First, the fear is gone. I think I am really smart. I think I can face any problem in the future. I can’t stay silent if I feel something is wrong. I want to learn and to grow. I can’t stay home now and do nothing. I want a career, a government job. I am preparing for that…like my teachers used to say girls should have an identity of their own, not only be someone’s wife, daughter, or sister. So I learnt to think like that about myself.

Prerna has transformed the lives of over 5,000 girls and their families so far. It is located in Lucknow, the capital city of Uttar Pradesh (UP) the most populous state of India. Here literacy rates are lowest in the country.

Prerna is an inspiring initiative in a state where most statistics are heartbreaking. Out of a population of nearly 200 million people, more than 60 million live below the poverty line in UP. The state has a gender ratio of 908 females per 1000 males with the female death rate for the age group zero to four years exceeding the male death rate by 22 percent.

The state also has a 20 percent gender gap in literacy rates. Some 59 percent of women between the age of 20 years and 24 years are married by the age of 18 years and nearly 75 percent of girls in Lucknow are married before the age of 18 years.

At Prerna the girls are taught to critically examine their lives as woven in patriarchal structures and to find ways of resisting discrimination. The most important lesson given here is to help girls to recognize themselves as equal autonomous persons deserving respect and having the right to live lives of their own choosing. The challenge at Prerna remains on life outcomes and not just on learning or examination outcomes.

Says Kunti, a Prerna alumnae and MBA graduate born in 1992 into a poverty stricken Dalit family:

Father thinks that we have started talking back to him because of our education in Prerna. I think that he is sorry that he has lost his superior status at home. Now I say what I think even if it is in opposition to what he thinks.

Sahni is also founder of Study Hall Educational Foundation (SHEF) a chain of schools in Lucknow. She regrets that those in power seem to have more important issues to deal with than the safety and learning of girls. Sahni is happy that a billion rupees is allocated for the ongoing Beti Bachao Beti Padhao campaign in an effort to create awareness regarding the safety and education of girls. The intention is good, however not when twice that amount is proposed for one statue of a favourite politician.

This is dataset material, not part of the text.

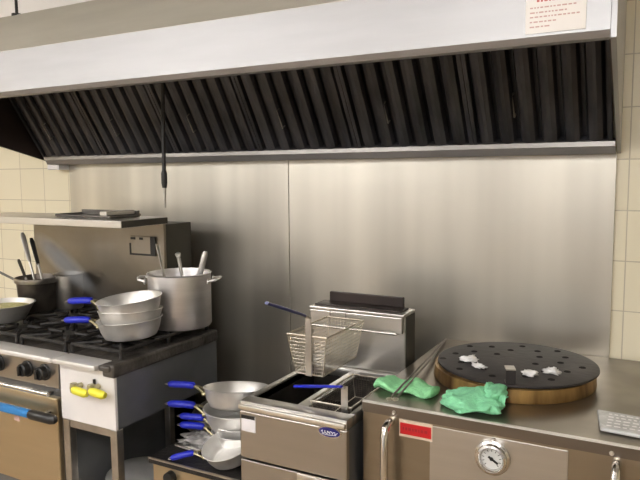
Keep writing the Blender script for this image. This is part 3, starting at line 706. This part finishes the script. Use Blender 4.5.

Such choices made by the government dwarf the importance of the safety and education of women in a country where girls’ education faces a sense of urgency.

In 2013 a boy’s school was started to develop gender equality consciousness, amongst the male population in society.

Come to think of it Sahni’s Reaching for the Sky is more than a book. It is a comprehensive action plan on girls’ education as wanted by the girls themselves.

The question is if policy makers in the country will ever pick up a copy of this enlightening documentation, or not?

Reaching for the Sky by Urvashi Sahni is published by Brookings Institution Press, Washington DC; 2017.